> _PROBLEM DETAILS_: Drop the pictures, then extract the listing word for word.

======== DATA ========

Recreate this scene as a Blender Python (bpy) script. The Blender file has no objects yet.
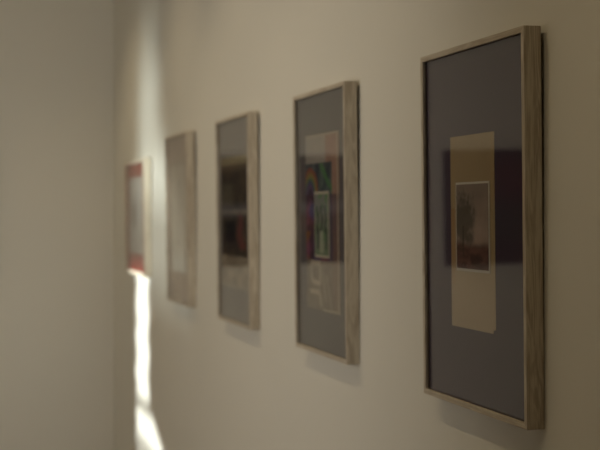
import bpy, bmesh, math, random
from mathutils import Vector, Matrix, noise
random.seed(4)
S = bpy.context.scene
COL = bpy.context.collection
CAMZ = 1.55          # eye height
WX0, WX1 = -2.6, 6.15
WY1 = 2.6
HZ = 2.9

# ------------------------------------------------------------------ helpers
def add_box(bm, x0, x1, y0, y1, z0, z1):
    vs = [bm.verts.new(p) for p in ((x0,y0,z0),(x1,y0,z0),(x1,y1,z0),(x0,y1,z0),
                                    (x0,y0,z1),(x1,y0,z1),(x1,y1,z1),(x0,y1,z1))]
    for f in ((0,3,2,1),(4,5,6,7),(0,1,5,4),(1,2,6,5),(2,3,7,6),(3,0,4,7)):
        bm.faces.new([vs[i] for i in f])

def link(name, bm, m, parent=None, smooth=False, bevel=0):
    me = bpy.data.meshes.new(name)
    bmesh.ops.recalc_face_normals(bm, faces=bm.faces[:])
    bm.to_mesh(me); bm.free()
    me.materials.append(m)
    o = bpy.data.objects.new(name, me)
    COL.objects.link(o)
    if smooth:
        for p in me.polygons: p.use_smooth = True
    if bevel:
        b = o.modifiers.new('bevel', 'BEVEL'); b.width = bevel; b.segments = 2; b.limit_method = 'ANGLE'
    if parent: o.parent = parent
    return o

def thing(name, label, cat, loc, group=None):
    o = bpy.data.objects.new(name, None); COL.objects.link(o)
    o.empty_display_size = .1
    o.location = loc; o['label'] = label; o['category'] = cat
    if group: o['group'] = group
    return o

def boxes(name, lst, m, parent=None, bevel=0):
    bm = bmesh.new()
    for b in lst: add_box(bm, *b)
    return link(name, bm, m, parent, bevel=bevel)

def struct(name, lst, m, parent=None):
    o = boxes(name, lst, m, parent)
    if parent is None: o['kind'] = 'structure'
    return o

# ---------------------------------------------------------------- materials
def mat(name, color=(.5,.5,.5), rough=.6, spec=.5):
    m = bpy.data.materials.new(name); m.use_nodes = True
    b = m.node_tree.nodes['Principled BSDF']
    b.inputs['Base Color'].default_value = (*color, 1)
    b.inputs['Roughness'].default_value = rough
    b.inputs['Specular IOR Level'].default_value = spec
    return m

def N(m, t, **kw):
    n = m.node_tree.nodes.new(t)
    for k, v in kw.items():
        if hasattr(n, k): setattr(n, k, v)
        else: n.inputs[k].default_value = v
    return n

def L(m, a, b): m.node_tree.links.new(a, b)

def plaster(name, color):
    m = mat(name, color, .85, .2)
    b = m.node_tree.nodes['Principled BSDF']
    tc = N(m, 'ShaderNodeTexCoord')
    n1 = N(m, 'ShaderNodeTexNoise'); n1.inputs['Scale'].default_value = 1.3; n1.inputs['Detail'].default_value = 4
    L(m, tc.outputs['Object'], n1.inputs['Vector'])
    r = N(m, 'ShaderNodeValToRGB')
    r.color_ramp.elements[0].color = (*[c*.97 for c in color], 1)
    r.color_ramp.elements[1].color = (*[min(1, c*1.02) for c in color], 1)
    L(m, n1.outputs['Fac'], r.inputs['Fac']); L(m, r.outputs['Color'], b.inputs['Base Color'])
    n2 = N(m, 'ShaderNodeTexNoise'); n2.inputs['Scale'].default_value = 140; n2.inputs['Detail'].default_value = 3
    L(m, tc.outputs['Object'], n2.inputs['Vector'])
    bp = N(m, 'ShaderNodeBump'); bp.inputs['Strength'].default_value = .06; bp.inputs['Distance'].default_value = .002
    L(m, n2.outputs['Fac'], bp.inputs['Height']); L(m, bp.outputs['Normal'], b.inputs['Normal'])
    return m

def wood(name, dark, light, scale=1.0, off=0.0, along='z'):
    m = mat(name, light, .5, .35)
    b = m.node_tree.nodes['Principled BSDF']
    tc = N(m, 'ShaderNodeTexCoord')
    mp = N(m, 'ShaderNodeMapping')
    mp.inputs['Location'].default_value = (off, off*.7, off*1.3)
    mp.inputs['Scale'].default_value = (60*scale, 60*scale, 5*scale) if along == 'z' else (5*scale, 60*scale, 60*scale)
    L(m, tc.outputs['Object'], mp.inputs['Vector'])
    w = N(m, 'ShaderNodeTexNoise'); w.inputs['Scale'].default_value = 1.0
    w.inputs['Detail'].default_value = 3; w.inputs['Distortion'].default_value = 1.2
    L(m, mp.outputs['Vector'], w.inputs['Vector'])
    # growth rings: repeated bands of the smooth noise field
    mul = N(m, 'ShaderNodeMath'); mul.operation = 'MULTIPLY'; mul.inputs[1].default_value = 26
    L(m, w.outputs['Fac'], mul.inputs[0])
    sn = N(m, 'ShaderNodeMath'); sn.operation = 'SINE'; L(m, mul.outputs[0], sn.inputs[0])
    f = N(m, 'ShaderNodeTexNoise'); f.inputs['Scale'].default_value = 6; f.inputs['Detail'].default_value = 5
    L(m, mp.outputs['Vector'], f.inputs['Vector'])
    ad = N(m, 'ShaderNodeMath'); ad.operation = 'MULTIPLY_ADD'; ad.inputs[1].default_value = .28
    L(m, sn.outputs[0], ad.inputs[0]); L(m, f.outputs['Fac'], ad.inputs[2])
    r = N(m, 'ShaderNodeValToRGB')
    r.color_ramp.elements[0].position = .15; r.color_ramp.elements[0].color = (*dark, 1)
    r.color_ramp.elements[1].position = .8; r.color_ramp.elements[1].color = (*light, 1)
    L(m, ad.outputs[0], r.inputs['Fac']); L(m, r.outputs['Color'], b.inputs['Base Color'])
    return m

def glass(name, tint=(1,1,1)):
    m = bpy.data.materials.new(name); m.use_nodes = True
    nt = m.node_tree; nt.nodes.clear()
    out = N(m, 'ShaderNodeOutputMaterial'); mix = N(m, 'ShaderNodeMixShader')
    tr = N(m, 'ShaderNodeBsdfTransparent'); tr.inputs['Color'].default_value = (*tint, 1)
    gl = N(m, 'ShaderNodeBsdfGlossy'); gl.inputs['Roughness'].default_value = 0.0
    fr = N(m, 'ShaderNodeFresnel'); geo = N(m, 'ShaderNodeNewGeometry')
    mr = N(m, 'ShaderNodeMapRange')
    mr.inputs['To Min'].default_value = 1.55; mr.inputs['To Max'].default_value = 1/1.55
    L(m, geo.outputs['Backfacing'], mr.inputs['Value']); L(m, mr.outputs['Result'], fr.inputs['IOR'])
    L(m, fr.outputs['Fac'], mix.inputs['Fac']); L(m, tr.outputs['BSDF'], mix.inputs[1]); L(m, gl.outputs['BSDF'], mix.inputs[2])
    L(m, mix.outputs['Shader'], out.inputs['Surface'])
    return m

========

> _WORKED ANSWER_:
Recreate this scene as a Blender Python (bpy) script. The Blender file has no objects yet.
import bpy, bmesh, math, random
from mathutils import Vector, Matrix, noise
random.seed(4)
S = bpy.context.scene
COL = bpy.context.collection
CAMZ = 1.55          # eye height
WX0, WX1 = -2.6, 6.15
WY1 = 2.6
HZ = 2.9

# ------------------------------------------------------------------ helpers
def add_box(bm, x0, x1, y0, y1, z0, z1):
    vs = [bm.verts.new(p) for p in ((x0,y0,z0),(x1,y0,z0),(x1,y1,z0),(x0,y1,z0),
                                    (x0,y0,z1),(x1,y0,z1),(x1,y1,z1),(x0,y1,z1))]
    for f in ((0,3,2,1),(4,5,6,7),(0,1,5,4),(1,2,6,5),(2,3,7,6),(3,0,4,7)):
        bm.faces.new([vs[i] for i in f])

def link(name, bm, m, parent=None, smooth=False, bevel=0):
    me = bpy.data.meshes.new(name)
    bmesh.ops.recalc_face_normals(bm, faces=bm.faces[:])
    bm.to_mesh(me); bm.free()
    me.materials.append(m)
    o = bpy.data.objects.new(name, me)
    COL.objects.link(o)
    if smooth:
        for p in me.polygons: p.use_smooth = True
    if bevel:
        b = o.modifiers.new('bevel', 'BEVEL'); b.width = bevel; b.segments = 2; b.limit_method = 'ANGLE'
    if parent: o.parent = parent
    return o

def thing(name, label, cat, loc, group=None):
    o = bpy.data.objects.new(name, None); COL.objects.link(o)
    o.empty_display_size = .1
    o.location = loc; o['label'] = label; o['category'] = cat
    if group: o['group'] = group
    return o

def boxes(name, lst, m, parent=None, bevel=0):
    bm = bmesh.new()
    for b in lst: add_box(bm, *b)
    return link(name, bm, m, parent, bevel=bevel)

def struct(name, lst, m, parent=None):
    o = boxes(name, lst, m, parent)
    if parent is None: o['kind'] = 'structure'
    return o

# ---------------------------------------------------------------- materials
def mat(name, color=(.5,.5,.5), rough=.6, spec=.5):
    m = bpy.data.materials.new(name); m.use_nodes = True
    b = m.node_tree.nodes['Principled BSDF']
    b.inputs['Base Color'].default_value = (*color, 1)
    b.inputs['Roughness'].default_value = rough
    b.inputs['Specular IOR Level'].default_value = spec
    return m

def N(m, t, **kw):
    n = m.node_tree.nodes.new(t)
    for k, v in kw.items():
        if hasattr(n, k): setattr(n, k, v)
        else: n.inputs[k].default_value = v
    return n

def L(m, a, b): m.node_tree.links.new(a, b)

def plaster(name, color):
    m = mat(name, color, .85, .2)
    b = m.node_tree.nodes['Principled BSDF']
    tc = N(m, 'ShaderNodeTexCoord')
    n1 = N(m, 'ShaderNodeTexNoise'); n1.inputs['Scale'].default_value = 1.3; n1.inputs['Detail'].default_value = 4
    L(m, tc.outputs['Object'], n1.inputs['Vector'])
    r = N(m, 'ShaderNodeValToRGB')
    r.color_ramp.elements[0].color = (*[c*.97 for c in color], 1)
    r.color_ramp.elements[1].color = (*[min(1, c*1.02) for c in color], 1)
    L(m, n1.outputs['Fac'], r.inputs['Fac']); L(m, r.outputs['Color'], b.inputs['Base Color'])
    n2 = N(m, 'ShaderNodeTexNoise'); n2.inputs['Scale'].default_value = 140; n2.inputs['Detail'].default_value = 3
    L(m, tc.outputs['Object'], n2.inputs['Vector'])
    bp = N(m, 'ShaderNodeBump'); bp.inputs['Strength'].default_value = .06; bp.inputs['Distance'].default_value = .002
    L(m, n2.outputs['Fac'], bp.inputs['Height']); L(m, bp.outputs['Normal'], b.inputs['Normal'])
    return m

def wood(name, dark, light, scale=1.0, off=0.0, along='z'):
    m = mat(name, light, .5, .35)
    b = m.node_tree.nodes['Principled BSDF']
    tc = N(m, 'ShaderNodeTexCoord')
    mp = N(m, 'ShaderNodeMapping')
    mp.inputs['Location'].default_value = (off, off*.7, off*1.3)
    mp.inputs['Scale'].default_value = (60*scale, 60*scale, 5*scale) if along == 'z' else (5*scale, 60*scale, 60*scale)
    L(m, tc.outputs['Object'], mp.inputs['Vector'])
    w = N(m, 'ShaderNodeTexNoise'); w.inputs['Scale'].default_value = 1.0
    w.inputs['Detail'].default_value = 3; w.inputs['Distortion'].default_value = 1.2
    L(m, mp.outputs['Vector'], w.inputs['Vector'])
    # growth rings: repeated bands of the smooth noise field
    mul = N(m, 'ShaderNodeMath'); mul.operation = 'MULTIPLY'; mul.inputs[1].default_value = 26
    L(m, w.outputs['Fac'], mul.inputs[0])
    sn = N(m, 'ShaderNodeMath'); sn.operation = 'SINE'; L(m, mul.outputs[0], sn.inputs[0])
    f = N(m, 'ShaderNodeTexNoise'); f.inputs['Scale'].default_value = 6; f.inputs['Detail'].default_value = 5
    L(m, mp.outputs['Vector'], f.inputs['Vector'])
    ad = N(m, 'ShaderNodeMath'); ad.operation = 'MULTIPLY_ADD'; ad.inputs[1].default_value = .28
    L(m, sn.outputs[0], ad.inputs[0]); L(m, f.outputs['Fac'], ad.inputs[2])
    r = N(m, 'ShaderNodeValToRGB')
    r.color_ramp.elements[0].position = .15; r.color_ramp.elements[0].color = (*dark, 1)
    r.color_ramp.elements[1].position = .8; r.color_ramp.elements[1].color = (*light, 1)
    L(m, ad.outputs[0], r.inputs['Fac']); L(m, r.outputs['Color'], b.inputs['Base Color'])
    return m

def glass(name, tint=(1,1,1)):
    m = bpy.data.materials.new(name); m.use_nodes = True
    nt = m.node_tree; nt.nodes.clear()
    out = N(m, 'ShaderNodeOutputMaterial'); mix = N(m, 'ShaderNodeMixShader')
    tr = N(m, 'ShaderNodeBsdfTransparent'); tr.inputs['Color'].default_value = (*tint, 1)
    gl = N(m, 'ShaderNodeBsdfGlossy'); gl.inputs['Roughness'].default_value = 0.0
    fr = N(m, 'ShaderNodeFresnel'); geo = N(m, 'ShaderNodeNewGeometry')
    mr = N(m, 'ShaderNodeMapRange')
    mr.inputs['To Min'].default_value = 1.55; mr.inputs['To Max'].default_value = 1/1.55
    L(m, geo.outputs['Backfacing'], mr.inputs['Value']); L(m, mr.outputs['Result'], fr.inputs['IOR'])
    L(m, fr.outputs['Fac'], mix.inputs['Fac']); L(m, tr.outputs['BSDF'], mix.inputs[1]); L(m, gl.outputs['BSDF'], mix.inputs[2])
    L(m, mix.outputs['Shader'], out.inputs['Surface'])
    return m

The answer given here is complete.